Chi resiste?
Elezioni, vince chi vota. Quando pochi decidono per tutti mentre nasce lo schema a due querce
In democrazia vince chi vota. Regola aurea dei sistemi parlamentari del ventesimo secolo. Nel ventunesimo, vige la nuova regola della democrazia capovolta: metà degli elettori resta a casa, il 25 per cento si fa governo e i pochi decidono per tutti. Dittatura delle minoranze, ma non solo.
L’astensionismo è il terreno più fertile per il dilagare della demagogia. Si può discettare all’infinito su un confronto politico ancorato ai dogmi di tempi remotissimi, fascismo-antifascismo, zecche rosse e camicie nere, giudici e complotti, immigrati buoni o cattivi. Ma fin quando a decidere il potere saranno le curve dello stadio, i leader si specializzeranno sempre più nelle parole d’ordine e nelle chiamate alle armi.
Nel suo ultimo libro, Tony Blair ricorda che “il leader non deve pensare a quello che la gente vuole ma a quello di cui la gente ha bisogno, e convincerla che sia quello che vuole. Altrimenti è un follower”. Ma nel bi-populismo italiano non conta convincere la maggioranza ma solo compattare i fedelissimi. Come scrivono Paola Concia, Simone Lenzi ed Ivan Scalfarotto sul Foglio, la politica punta a “eccitare gli animi delle tribù di riferimento, rifiutando le mediazioni culturalmente e socialmente accettabili, al solo fine di garantirsi la sopravvivenza”. È un sistema così sicuro di sé stesso che tende a tagliare le sue ali estreme. Lega e 5 stelle animano le baruffe sui giornali e nei talk show ma sono sempre meno attraenti per gli elettori.

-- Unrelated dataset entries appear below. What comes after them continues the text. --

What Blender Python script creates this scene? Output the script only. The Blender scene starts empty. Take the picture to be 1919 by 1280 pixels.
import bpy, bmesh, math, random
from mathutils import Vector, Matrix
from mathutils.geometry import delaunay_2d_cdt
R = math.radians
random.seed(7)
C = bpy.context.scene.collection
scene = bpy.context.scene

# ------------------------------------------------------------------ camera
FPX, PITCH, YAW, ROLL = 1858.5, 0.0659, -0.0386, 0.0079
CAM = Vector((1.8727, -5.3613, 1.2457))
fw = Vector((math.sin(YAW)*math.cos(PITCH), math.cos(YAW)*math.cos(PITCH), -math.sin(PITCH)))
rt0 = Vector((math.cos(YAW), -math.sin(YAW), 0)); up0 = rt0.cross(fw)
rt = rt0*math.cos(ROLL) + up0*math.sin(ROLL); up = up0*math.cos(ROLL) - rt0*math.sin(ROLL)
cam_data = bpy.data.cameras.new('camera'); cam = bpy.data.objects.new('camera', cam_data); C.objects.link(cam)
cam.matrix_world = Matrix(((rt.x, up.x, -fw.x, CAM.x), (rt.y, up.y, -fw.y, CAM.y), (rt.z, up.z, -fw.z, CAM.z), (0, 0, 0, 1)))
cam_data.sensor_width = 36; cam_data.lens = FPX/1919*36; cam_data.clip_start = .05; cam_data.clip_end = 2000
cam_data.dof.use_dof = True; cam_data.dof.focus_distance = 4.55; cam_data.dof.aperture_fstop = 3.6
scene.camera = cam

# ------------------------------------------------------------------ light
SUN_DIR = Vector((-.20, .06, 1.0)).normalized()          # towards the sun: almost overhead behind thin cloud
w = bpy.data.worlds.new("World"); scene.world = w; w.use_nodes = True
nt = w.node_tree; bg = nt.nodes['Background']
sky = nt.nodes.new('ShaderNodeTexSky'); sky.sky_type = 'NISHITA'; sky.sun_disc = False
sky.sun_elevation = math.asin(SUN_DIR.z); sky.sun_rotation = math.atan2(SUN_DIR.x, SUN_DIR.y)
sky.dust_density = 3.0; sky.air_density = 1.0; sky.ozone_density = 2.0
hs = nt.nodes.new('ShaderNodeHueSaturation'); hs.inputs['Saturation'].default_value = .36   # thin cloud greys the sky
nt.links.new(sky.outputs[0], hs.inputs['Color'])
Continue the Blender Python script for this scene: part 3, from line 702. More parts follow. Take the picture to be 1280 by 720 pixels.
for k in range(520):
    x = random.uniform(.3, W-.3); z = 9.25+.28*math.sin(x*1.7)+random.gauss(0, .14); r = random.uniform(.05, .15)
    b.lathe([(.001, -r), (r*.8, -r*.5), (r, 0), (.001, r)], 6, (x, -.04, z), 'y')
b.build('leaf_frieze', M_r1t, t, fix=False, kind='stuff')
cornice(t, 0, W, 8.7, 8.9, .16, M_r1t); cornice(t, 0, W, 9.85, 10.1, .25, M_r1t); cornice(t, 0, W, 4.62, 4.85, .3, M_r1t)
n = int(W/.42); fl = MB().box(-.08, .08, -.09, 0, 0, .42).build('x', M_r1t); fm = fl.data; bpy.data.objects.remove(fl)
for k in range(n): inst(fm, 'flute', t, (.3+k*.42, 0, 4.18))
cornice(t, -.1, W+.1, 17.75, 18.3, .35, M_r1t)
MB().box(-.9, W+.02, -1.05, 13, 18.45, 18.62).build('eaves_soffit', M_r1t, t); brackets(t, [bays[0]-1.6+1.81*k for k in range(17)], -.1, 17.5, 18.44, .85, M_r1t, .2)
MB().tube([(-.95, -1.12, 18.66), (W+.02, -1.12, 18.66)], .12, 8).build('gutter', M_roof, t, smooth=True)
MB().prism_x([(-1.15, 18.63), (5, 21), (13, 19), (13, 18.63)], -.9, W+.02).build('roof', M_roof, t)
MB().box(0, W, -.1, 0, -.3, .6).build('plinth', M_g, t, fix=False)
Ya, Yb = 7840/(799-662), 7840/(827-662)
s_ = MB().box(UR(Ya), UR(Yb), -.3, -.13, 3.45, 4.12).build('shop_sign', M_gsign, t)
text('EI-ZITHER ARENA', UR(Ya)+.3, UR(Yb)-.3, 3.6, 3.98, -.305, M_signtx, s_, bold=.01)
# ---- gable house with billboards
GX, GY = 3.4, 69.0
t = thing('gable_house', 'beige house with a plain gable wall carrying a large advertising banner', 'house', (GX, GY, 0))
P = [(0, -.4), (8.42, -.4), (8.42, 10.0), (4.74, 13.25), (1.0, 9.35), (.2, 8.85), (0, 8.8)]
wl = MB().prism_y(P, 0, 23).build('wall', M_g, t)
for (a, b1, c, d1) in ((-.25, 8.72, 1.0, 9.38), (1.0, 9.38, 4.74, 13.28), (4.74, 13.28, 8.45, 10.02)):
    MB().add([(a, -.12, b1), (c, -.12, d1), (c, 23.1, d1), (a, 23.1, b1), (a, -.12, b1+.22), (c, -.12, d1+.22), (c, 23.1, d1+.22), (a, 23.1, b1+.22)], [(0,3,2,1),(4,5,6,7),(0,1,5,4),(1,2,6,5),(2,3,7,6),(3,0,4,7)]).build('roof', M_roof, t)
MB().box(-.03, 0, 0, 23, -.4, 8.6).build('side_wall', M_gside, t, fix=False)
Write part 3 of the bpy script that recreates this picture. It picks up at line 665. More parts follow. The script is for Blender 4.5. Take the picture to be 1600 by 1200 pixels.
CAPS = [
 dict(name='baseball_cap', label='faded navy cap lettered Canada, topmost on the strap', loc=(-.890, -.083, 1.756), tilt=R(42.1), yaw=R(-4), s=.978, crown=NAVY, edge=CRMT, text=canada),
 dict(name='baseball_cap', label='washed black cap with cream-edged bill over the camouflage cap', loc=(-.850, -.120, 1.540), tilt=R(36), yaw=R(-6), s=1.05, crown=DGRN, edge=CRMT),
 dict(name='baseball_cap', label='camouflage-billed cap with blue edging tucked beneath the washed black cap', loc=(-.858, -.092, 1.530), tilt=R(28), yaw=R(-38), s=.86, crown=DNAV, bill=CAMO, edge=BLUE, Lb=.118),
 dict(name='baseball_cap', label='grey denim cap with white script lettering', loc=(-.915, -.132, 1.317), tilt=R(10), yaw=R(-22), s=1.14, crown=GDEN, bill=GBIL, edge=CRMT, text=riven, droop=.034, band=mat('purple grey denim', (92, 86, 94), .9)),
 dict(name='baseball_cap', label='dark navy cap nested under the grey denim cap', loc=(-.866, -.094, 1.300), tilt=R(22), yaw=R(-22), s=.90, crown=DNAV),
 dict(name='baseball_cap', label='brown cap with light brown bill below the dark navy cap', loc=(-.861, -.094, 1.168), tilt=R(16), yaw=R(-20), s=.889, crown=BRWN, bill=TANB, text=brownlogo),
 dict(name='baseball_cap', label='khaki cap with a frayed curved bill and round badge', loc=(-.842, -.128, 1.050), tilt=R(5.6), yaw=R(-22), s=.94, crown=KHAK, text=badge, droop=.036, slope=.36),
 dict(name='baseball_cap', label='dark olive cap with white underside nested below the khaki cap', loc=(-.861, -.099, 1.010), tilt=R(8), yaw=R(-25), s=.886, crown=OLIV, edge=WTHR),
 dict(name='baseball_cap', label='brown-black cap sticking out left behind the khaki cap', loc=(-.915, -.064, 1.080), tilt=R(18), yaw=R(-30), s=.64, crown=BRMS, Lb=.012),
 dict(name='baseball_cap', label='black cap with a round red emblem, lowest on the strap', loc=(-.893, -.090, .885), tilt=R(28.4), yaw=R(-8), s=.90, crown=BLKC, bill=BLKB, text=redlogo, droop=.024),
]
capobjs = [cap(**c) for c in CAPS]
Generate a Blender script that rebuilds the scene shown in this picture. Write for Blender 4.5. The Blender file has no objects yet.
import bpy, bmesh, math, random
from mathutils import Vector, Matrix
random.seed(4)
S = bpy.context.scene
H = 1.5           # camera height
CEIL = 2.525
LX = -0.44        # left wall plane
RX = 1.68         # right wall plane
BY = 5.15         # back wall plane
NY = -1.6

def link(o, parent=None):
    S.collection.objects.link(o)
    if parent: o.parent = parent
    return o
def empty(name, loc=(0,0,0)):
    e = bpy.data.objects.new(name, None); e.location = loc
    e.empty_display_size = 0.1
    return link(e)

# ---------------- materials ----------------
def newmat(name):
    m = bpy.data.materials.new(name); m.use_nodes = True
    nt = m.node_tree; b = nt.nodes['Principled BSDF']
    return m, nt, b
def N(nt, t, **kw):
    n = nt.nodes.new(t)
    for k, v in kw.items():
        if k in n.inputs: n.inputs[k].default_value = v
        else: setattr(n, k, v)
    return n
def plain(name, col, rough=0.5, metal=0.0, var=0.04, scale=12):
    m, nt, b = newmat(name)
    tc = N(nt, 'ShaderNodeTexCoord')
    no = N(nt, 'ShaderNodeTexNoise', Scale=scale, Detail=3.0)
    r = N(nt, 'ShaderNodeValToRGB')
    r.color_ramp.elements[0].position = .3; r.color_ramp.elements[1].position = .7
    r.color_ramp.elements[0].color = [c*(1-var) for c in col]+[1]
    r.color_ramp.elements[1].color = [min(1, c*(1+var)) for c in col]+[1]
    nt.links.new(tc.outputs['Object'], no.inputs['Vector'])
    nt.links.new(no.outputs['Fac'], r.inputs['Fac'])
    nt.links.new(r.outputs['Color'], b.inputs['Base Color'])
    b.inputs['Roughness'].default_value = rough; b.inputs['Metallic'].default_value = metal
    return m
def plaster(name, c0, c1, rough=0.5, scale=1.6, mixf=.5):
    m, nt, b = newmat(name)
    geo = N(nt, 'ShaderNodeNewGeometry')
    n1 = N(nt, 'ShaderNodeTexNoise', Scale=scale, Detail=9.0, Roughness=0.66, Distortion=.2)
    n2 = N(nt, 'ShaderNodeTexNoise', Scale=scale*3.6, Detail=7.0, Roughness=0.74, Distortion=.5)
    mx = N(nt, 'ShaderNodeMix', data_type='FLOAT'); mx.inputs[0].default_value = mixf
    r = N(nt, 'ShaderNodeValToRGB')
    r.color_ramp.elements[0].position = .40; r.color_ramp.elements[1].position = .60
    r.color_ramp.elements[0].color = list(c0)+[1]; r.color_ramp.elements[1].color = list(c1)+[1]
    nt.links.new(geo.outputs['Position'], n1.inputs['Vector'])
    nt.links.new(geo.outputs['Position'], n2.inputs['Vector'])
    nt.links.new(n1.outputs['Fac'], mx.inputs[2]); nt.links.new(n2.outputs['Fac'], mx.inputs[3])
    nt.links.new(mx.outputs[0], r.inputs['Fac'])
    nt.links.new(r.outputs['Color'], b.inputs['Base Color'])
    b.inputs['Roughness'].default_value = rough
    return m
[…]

Il ritorno allo schema Quercia-cespugli
Dopo le elezioni in Emilia e Umbria, c’è chi parla del ritorno allo schema Quercia-cespugli. Ma è più corretto dire che oggi le querce sono due, una a sinistra e una a destra, come immobili fotografie di un’appartenenza: sono con te perché non sono “con loro”. A chi strepita fuori dai due grandi partiti-rifugio, restano le briciole. Salvini e Conte possono pure rintanarsi dietro le alterne fortune dei loro schieramenti, ma la realtà è che più giocano ad esagerare più diventano marginali. Zaia e Grillo incombono, e non per caso.
La maggioranza di chi si astiene
E gli elettori riformisti e liberali? Quelli che non pensano che la lotta democratica passi per cancellare il profilo su X per punire il pericoloso Elon Musk? E anzi vorrebbero un confronto non limitato ai 280 caratteri dei post di quel social? Una parte premia l’accorta strategia di Forza Italia. Ma la maggioranza è nel 50 per cento che ha disertato le urne. Sono vittime di personalismi che hanno raso al suolo un’area politica e culturale fino a un anno fa fiorente, e i cui ex-leader ora boccheggiano nel campo largo o poco distante. Se c’è una rotta per invertire la china è quella di parlare a questo mondo di delusi con un nuovo linguaggio fatto di idee concrete. I cittadini non sono mostri se votano l’avversario o angeli se votano te. E neppure sono quelli che Michele Serra chiama con disprezzo “i dispersi che si sono fatti un mondo loro che non è più il nostro”.
Anche non votare è una scelta, legittima e significativa. A cui si dovrà rispondere con la politica.